Yesterday I sang the praises of Southwest's (LUV) plan to acquire AirTran (AAI). But wait: it's not all sugar and spice in Dallas. While I still like this acquisition, there are some big negatives that come along with this deal as well. Let's take a look.

  1. Culture Clash This cannot be underestimated. Southwest talked up the culture combination this way:
    We are kindred Warrior Spirits bringing together two similar, Employee-centric organizations that have won numerous awards for Customer Service.
    That sounds good in theory, but I don't believe it. Southwest has spent nearly 40 years building a culture with little outside influence. Sure, there have been small acquisitions over the years, but those are easy to assimilate. This is a big merger and it won't be so easy.

    Southwest has a very unique culture. Just go for a spin around the headquarters building filled with framed pictures and you'll pick upon the quirkiness right away. It's a good quirkiness, but it's not something you'll find at another airline. Even if AirTran had stellar customer service (something I haven't experienced), it still won't be easy to bring the workgroups together and get the AirTran folks to fully buy-in to the Southwest way of doing things.

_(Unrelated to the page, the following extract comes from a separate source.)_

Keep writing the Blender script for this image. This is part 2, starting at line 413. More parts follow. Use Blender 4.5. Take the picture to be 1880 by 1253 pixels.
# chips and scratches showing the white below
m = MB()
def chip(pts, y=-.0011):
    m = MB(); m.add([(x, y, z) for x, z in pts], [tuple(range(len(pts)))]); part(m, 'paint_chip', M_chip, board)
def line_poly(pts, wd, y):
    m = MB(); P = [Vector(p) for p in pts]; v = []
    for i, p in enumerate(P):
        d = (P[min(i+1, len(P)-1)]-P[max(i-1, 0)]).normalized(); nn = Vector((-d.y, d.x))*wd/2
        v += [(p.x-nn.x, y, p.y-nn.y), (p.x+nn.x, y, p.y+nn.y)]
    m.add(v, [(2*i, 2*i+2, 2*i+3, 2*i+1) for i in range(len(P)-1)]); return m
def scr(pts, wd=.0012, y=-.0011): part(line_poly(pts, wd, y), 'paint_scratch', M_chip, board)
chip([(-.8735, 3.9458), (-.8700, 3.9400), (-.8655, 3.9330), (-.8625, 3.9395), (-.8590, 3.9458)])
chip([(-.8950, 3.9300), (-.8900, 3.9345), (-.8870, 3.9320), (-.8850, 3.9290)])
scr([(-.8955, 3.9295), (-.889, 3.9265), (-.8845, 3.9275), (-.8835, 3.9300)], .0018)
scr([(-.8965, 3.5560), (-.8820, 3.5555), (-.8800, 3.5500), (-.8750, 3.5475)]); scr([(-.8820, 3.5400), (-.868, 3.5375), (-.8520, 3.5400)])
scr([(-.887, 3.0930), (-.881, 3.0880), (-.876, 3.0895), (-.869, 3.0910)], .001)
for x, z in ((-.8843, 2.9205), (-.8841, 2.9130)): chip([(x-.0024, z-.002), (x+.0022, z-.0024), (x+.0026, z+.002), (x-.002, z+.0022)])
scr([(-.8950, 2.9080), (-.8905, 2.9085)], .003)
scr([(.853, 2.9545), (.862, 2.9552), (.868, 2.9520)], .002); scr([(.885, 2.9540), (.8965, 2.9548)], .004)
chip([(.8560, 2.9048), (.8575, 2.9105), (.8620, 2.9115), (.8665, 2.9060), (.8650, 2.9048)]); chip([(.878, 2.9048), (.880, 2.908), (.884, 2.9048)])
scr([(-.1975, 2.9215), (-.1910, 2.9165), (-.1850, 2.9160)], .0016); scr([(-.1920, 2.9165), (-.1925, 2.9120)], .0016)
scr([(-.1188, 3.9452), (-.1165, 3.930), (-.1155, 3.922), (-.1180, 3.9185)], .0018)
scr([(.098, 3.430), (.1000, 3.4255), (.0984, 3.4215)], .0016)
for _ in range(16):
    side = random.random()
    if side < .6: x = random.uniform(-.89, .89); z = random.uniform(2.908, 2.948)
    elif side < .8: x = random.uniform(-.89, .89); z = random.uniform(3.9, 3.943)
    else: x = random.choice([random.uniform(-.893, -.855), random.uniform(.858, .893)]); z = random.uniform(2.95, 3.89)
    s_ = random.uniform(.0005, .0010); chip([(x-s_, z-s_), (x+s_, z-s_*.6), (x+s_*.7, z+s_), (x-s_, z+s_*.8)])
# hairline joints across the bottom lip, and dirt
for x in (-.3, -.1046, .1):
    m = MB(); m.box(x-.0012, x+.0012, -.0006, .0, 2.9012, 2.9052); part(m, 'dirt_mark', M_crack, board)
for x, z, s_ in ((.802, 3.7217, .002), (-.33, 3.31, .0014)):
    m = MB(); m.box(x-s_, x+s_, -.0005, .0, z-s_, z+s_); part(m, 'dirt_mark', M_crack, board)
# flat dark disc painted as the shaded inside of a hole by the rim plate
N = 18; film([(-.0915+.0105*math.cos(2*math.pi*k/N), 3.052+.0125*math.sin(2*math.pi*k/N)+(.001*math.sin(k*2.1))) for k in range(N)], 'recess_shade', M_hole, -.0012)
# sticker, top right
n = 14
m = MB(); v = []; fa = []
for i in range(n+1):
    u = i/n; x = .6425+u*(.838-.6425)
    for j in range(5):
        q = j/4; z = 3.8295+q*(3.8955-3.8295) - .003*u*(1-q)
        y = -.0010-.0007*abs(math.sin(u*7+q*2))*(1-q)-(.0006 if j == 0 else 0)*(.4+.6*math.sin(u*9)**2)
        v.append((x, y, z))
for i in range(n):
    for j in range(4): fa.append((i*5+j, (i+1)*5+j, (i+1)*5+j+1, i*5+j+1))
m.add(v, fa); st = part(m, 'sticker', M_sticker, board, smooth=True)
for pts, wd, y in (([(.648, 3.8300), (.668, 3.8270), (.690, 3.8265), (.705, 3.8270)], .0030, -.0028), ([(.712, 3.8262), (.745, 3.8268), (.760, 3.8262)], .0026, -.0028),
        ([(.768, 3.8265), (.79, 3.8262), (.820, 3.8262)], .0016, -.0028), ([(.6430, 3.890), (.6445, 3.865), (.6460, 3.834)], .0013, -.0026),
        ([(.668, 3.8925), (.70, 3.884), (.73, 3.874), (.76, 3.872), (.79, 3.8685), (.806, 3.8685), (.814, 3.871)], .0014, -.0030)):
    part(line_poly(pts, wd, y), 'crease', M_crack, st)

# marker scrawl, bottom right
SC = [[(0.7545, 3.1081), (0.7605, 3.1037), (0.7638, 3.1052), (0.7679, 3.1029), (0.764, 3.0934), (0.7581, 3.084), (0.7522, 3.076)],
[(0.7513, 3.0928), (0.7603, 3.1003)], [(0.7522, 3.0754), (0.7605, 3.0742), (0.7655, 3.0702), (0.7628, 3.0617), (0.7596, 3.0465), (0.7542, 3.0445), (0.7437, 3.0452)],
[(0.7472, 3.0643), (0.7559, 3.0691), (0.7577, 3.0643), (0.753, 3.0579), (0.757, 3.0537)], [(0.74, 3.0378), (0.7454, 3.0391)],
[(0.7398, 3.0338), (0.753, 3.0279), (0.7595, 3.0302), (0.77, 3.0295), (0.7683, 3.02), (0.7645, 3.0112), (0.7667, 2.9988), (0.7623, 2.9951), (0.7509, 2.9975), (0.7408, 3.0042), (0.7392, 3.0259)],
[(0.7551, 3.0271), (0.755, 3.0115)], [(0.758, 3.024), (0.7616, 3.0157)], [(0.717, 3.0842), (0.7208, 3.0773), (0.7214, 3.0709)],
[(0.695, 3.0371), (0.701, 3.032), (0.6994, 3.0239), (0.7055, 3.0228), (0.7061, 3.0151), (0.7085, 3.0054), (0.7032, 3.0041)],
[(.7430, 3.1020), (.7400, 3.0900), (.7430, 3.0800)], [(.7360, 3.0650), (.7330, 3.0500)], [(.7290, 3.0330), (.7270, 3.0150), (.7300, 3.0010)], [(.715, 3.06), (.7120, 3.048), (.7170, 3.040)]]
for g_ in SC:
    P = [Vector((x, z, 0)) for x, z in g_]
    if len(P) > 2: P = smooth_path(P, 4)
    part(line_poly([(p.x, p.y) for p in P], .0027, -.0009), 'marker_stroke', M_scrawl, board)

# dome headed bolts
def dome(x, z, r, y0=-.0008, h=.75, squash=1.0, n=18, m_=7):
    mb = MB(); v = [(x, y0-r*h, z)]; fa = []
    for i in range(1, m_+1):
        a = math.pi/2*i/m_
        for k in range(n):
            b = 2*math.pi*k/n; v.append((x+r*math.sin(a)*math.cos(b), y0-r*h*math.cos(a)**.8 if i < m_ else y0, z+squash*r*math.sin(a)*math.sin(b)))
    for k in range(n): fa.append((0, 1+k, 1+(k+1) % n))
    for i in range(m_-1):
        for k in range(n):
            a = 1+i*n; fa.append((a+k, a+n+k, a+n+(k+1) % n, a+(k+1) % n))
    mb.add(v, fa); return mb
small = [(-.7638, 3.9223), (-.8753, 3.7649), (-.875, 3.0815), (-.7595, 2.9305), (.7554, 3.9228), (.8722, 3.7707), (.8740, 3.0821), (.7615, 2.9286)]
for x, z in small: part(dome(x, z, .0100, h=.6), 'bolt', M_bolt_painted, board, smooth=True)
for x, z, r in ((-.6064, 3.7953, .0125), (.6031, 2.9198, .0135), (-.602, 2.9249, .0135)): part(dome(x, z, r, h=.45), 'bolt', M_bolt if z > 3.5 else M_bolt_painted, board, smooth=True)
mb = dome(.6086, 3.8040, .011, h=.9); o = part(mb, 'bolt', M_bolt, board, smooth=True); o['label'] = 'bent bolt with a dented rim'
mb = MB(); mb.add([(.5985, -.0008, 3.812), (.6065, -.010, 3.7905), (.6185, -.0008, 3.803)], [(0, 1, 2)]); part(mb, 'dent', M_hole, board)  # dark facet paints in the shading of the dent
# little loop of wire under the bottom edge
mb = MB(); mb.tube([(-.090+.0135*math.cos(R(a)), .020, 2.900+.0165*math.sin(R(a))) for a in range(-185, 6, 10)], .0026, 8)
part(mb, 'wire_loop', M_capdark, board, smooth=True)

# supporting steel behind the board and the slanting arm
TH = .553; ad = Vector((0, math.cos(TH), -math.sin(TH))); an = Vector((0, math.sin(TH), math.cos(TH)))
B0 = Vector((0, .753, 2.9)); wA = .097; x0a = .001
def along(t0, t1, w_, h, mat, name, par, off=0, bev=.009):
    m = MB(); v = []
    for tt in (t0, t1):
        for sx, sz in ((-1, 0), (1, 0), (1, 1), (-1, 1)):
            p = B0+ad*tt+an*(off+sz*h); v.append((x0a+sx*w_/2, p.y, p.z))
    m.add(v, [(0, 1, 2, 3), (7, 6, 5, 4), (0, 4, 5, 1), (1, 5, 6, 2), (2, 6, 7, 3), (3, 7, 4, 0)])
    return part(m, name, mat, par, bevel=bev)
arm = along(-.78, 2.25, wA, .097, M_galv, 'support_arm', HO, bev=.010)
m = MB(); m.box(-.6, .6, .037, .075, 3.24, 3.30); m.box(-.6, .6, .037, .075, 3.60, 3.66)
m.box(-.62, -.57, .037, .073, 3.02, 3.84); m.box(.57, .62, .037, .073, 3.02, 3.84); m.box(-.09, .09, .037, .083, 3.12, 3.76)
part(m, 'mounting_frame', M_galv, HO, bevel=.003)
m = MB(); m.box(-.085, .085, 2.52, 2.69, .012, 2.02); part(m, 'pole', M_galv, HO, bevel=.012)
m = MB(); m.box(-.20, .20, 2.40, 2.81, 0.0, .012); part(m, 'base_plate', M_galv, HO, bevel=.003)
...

    And then there's the issue of pay.

  2. Cost Creep Southwest's employees are generally the highest paid in the US industry. AirTran? Not so much. For example, a 10 year captain flying the 737 at AirTran makes $144 an hour. That same pilot at Southwest makes $201 an hour. And it's not just pilots. It's a general trend.

    There's no doubt that the AirTran employees will instantly be brought up to Southwest pay levels once the integration is done. That will certainly help employees get into the culture-adopting spirit, but it also hurts costs. In fact, using data from the second quarter, we see that AirTran had roughly a 5-10 percent non-fuel unit cost advantage over Southwest (adjusted for average flight length). That's a substantial difference. With Southwest's costs, some of AirTran's marginal flying isn't profitable, so something has to change, and it will . . .

  3. Sayonara, Small Markets Much of AirTran's strategy involves sniffing out desperate airports that want to pay for the privilege of having the airline come on in. Wichita is famous for its subsidies to AirTran, for example. There are also a couple of markets that were funded with the most recent Small Community Air Service Development grants from the feds (Tunica and Huntsville). When the subsidy dries up, AirTran walks away, though the Wichita subsidy does seem to be a bottomless pot of honey.

    I have little doubt that many of these smaller cities (though not Wichita, probably) are going to lose service. It just doesn't make sense for Southwest to continue to serve them considering both the airline's higher cost structure and its strategy of trying to build-up markets and stay with them. (Southwest very rarely leaves a market.) But there is a benefit here. Southwest will instead be able to use the power of its network to build up frequency in existing AirTran markets and develop new routes between big Southwest markets and AirTran markets.

    So it's not all bad, but it's going to be different unless Southwest takes more from AirTran than I expect. And it's going to have to move away from some of what has made AirTran successful in the first place.

  4. Distractions Lastly, there's the distraction problem. Anytime an airline is going through a merger, it has to take its eye off the ball, so to speak. You can expect to see more of a focus on integrating AirTran and that means less of a focus on tending to Southwest's existing routes. This could be good for other airlines, and in fact, there are some that I think will benefit greatly from this merger.
On the whole, I think there's more to like here than there is not to like, but there has to be some negatives to any deal, and there are some here that can't be overlooked. The culture clash is the one that makes me most nervous, but it's impossible to predict exactly how this will play out.